Supplied information:
----------------
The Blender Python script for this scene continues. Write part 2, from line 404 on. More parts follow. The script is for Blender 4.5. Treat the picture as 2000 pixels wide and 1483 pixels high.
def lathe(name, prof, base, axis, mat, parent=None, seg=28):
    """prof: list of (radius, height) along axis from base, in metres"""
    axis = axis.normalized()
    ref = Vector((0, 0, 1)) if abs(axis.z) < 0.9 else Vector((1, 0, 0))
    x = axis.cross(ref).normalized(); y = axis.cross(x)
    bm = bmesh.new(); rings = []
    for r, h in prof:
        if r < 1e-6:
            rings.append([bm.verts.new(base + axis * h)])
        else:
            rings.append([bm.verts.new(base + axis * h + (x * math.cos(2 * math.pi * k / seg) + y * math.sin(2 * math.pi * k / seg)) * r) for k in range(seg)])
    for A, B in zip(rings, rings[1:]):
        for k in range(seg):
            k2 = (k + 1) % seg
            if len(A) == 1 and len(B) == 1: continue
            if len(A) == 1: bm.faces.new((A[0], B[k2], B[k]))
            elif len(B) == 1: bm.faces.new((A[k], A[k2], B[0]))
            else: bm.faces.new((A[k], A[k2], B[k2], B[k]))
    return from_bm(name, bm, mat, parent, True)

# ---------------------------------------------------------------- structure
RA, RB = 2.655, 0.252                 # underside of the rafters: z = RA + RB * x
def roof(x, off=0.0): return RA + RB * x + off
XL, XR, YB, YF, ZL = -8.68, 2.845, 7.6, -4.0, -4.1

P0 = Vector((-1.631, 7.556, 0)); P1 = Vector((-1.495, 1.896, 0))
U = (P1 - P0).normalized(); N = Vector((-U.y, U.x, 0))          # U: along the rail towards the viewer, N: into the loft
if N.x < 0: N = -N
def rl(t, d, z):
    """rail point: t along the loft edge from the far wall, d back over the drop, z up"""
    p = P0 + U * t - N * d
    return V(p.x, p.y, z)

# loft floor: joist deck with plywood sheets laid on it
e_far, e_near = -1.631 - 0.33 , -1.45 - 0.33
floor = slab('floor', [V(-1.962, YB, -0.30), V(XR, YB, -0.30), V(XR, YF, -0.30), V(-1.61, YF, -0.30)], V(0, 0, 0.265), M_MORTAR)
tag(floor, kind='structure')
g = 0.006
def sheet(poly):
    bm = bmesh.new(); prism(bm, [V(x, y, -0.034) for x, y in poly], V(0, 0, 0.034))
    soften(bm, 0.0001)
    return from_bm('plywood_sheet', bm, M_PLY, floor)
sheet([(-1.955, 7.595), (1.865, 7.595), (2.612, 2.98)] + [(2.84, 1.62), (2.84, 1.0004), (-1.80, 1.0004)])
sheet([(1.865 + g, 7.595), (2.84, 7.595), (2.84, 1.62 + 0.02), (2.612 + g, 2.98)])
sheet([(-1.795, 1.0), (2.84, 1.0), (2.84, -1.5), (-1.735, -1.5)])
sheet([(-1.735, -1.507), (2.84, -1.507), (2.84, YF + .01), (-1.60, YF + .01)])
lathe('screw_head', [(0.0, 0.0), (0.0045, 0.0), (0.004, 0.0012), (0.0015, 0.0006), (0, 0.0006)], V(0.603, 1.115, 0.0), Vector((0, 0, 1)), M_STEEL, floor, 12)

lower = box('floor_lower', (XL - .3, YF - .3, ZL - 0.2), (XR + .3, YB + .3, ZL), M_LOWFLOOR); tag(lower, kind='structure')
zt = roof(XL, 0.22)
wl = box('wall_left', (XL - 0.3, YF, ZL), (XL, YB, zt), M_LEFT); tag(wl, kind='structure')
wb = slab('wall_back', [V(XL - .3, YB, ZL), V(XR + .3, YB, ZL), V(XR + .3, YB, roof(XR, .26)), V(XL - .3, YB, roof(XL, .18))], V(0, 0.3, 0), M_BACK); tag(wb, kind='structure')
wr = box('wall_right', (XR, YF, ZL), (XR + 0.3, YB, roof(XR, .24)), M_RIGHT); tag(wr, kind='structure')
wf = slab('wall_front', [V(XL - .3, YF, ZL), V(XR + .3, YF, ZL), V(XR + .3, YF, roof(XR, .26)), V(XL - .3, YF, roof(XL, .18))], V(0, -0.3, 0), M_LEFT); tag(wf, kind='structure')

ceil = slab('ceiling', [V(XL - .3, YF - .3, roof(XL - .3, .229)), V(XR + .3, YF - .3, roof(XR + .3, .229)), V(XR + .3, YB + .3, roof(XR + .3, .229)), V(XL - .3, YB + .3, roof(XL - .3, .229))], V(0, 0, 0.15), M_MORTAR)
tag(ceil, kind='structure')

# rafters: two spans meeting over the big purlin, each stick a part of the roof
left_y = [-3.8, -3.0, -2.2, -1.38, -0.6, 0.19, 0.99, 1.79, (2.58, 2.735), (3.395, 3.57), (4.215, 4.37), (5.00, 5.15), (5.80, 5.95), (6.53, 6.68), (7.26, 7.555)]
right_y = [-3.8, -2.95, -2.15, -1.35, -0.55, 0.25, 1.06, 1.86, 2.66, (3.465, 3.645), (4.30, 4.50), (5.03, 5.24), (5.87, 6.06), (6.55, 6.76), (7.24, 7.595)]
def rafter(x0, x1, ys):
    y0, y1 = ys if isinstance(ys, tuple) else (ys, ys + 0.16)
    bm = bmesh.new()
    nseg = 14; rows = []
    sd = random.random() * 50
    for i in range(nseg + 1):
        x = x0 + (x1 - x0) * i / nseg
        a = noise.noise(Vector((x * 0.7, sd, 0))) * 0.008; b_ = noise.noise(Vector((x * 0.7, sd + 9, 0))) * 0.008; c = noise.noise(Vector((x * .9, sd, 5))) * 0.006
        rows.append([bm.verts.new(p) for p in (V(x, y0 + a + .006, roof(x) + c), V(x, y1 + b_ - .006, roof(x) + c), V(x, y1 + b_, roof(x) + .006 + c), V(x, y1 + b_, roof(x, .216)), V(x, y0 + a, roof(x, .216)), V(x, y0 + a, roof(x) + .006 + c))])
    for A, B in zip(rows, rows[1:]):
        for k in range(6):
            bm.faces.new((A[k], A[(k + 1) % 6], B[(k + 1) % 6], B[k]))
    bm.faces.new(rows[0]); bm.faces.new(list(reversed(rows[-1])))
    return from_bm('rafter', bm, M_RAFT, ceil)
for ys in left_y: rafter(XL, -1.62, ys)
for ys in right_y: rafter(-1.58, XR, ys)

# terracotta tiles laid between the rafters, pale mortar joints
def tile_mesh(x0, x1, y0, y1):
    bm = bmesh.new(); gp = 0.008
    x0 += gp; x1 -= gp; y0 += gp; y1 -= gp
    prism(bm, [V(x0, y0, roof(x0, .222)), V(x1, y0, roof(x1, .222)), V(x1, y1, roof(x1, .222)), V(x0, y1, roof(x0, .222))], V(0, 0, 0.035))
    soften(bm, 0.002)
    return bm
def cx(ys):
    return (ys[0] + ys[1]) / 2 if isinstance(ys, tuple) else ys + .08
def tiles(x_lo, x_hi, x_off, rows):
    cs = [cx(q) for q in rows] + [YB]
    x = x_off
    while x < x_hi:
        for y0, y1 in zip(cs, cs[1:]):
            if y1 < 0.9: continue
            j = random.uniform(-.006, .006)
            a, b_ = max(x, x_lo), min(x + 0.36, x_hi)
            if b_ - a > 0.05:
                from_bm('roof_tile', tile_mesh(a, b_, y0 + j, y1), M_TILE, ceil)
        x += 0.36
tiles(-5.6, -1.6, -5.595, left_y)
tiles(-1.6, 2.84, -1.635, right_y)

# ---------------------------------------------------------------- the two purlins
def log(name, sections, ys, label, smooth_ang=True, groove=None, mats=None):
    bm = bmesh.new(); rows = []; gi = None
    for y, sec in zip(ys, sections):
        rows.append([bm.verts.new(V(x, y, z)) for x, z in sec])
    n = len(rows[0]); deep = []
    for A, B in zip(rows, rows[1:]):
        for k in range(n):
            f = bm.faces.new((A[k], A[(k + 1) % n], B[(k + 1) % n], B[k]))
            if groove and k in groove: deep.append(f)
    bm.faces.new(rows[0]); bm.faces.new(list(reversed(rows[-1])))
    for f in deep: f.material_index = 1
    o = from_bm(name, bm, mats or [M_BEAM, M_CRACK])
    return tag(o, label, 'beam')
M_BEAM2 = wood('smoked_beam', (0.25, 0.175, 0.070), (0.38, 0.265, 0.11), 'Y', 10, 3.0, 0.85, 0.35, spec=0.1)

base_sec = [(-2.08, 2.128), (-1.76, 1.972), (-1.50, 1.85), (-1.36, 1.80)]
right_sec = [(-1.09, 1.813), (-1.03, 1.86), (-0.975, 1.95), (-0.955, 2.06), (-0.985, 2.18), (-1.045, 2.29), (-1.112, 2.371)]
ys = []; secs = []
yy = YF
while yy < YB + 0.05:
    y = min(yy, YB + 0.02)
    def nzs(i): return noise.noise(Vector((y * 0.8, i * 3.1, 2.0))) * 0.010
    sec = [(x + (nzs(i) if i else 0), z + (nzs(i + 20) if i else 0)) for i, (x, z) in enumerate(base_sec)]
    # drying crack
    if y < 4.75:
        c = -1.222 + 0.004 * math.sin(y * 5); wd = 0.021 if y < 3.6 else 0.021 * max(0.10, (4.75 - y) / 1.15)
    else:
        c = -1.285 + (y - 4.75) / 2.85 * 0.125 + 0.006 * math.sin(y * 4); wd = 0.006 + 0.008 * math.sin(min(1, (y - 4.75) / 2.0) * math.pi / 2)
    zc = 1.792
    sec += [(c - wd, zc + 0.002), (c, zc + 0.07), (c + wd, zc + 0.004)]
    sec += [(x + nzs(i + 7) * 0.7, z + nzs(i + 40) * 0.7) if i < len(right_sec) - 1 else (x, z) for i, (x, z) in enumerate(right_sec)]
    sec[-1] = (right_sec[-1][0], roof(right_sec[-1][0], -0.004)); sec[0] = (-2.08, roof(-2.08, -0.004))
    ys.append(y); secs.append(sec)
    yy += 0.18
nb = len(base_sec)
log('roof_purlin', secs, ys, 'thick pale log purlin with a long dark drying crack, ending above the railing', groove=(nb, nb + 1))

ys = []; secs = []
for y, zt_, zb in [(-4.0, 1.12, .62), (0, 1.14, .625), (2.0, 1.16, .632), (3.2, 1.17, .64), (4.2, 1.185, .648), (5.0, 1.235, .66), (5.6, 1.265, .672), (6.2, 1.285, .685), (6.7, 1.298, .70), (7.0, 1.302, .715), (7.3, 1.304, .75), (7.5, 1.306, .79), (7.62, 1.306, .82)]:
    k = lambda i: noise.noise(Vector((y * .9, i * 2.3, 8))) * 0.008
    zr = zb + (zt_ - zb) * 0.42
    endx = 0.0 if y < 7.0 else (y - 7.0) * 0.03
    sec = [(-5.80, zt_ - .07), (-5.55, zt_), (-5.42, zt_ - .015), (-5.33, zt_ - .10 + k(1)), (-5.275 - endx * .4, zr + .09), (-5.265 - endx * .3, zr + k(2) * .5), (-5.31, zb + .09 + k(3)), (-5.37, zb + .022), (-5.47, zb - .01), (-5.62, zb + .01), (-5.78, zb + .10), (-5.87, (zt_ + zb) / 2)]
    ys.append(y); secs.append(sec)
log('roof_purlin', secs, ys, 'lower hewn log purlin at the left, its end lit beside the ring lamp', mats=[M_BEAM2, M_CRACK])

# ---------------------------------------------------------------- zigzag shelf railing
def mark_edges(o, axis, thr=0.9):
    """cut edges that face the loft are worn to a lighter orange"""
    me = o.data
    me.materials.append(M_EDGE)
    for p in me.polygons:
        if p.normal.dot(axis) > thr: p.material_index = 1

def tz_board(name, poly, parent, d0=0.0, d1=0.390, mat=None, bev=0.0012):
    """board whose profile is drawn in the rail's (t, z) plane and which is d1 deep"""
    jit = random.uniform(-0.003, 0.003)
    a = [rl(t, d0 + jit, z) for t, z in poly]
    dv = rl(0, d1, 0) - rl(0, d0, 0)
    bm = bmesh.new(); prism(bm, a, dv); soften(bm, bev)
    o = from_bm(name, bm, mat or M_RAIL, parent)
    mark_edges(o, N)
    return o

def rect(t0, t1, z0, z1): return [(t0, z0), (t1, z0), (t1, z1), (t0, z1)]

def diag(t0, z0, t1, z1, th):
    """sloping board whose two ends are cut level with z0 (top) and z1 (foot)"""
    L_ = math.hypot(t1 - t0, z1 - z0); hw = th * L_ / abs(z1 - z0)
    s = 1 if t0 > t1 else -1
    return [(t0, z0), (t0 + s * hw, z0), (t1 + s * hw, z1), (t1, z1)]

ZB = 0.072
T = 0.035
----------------
Stated goal: Only the lines from the one containing "from_bm('roof_tile', tile_mesh(a, b_, y0" through the one containing "tiles(-1.6, 2.84, -1.635, right_y)" are to be reproduced, exactly as they appear.

Correct output:
                from_bm('roof_tile', tile_mesh(a, b_, y0 + j, y1), M_TILE, ceil)
        x += 0.36
tiles(-5.6, -1.6, -5.595, left_y)
tiles(-1.6, 2.84, -1.635, right_y)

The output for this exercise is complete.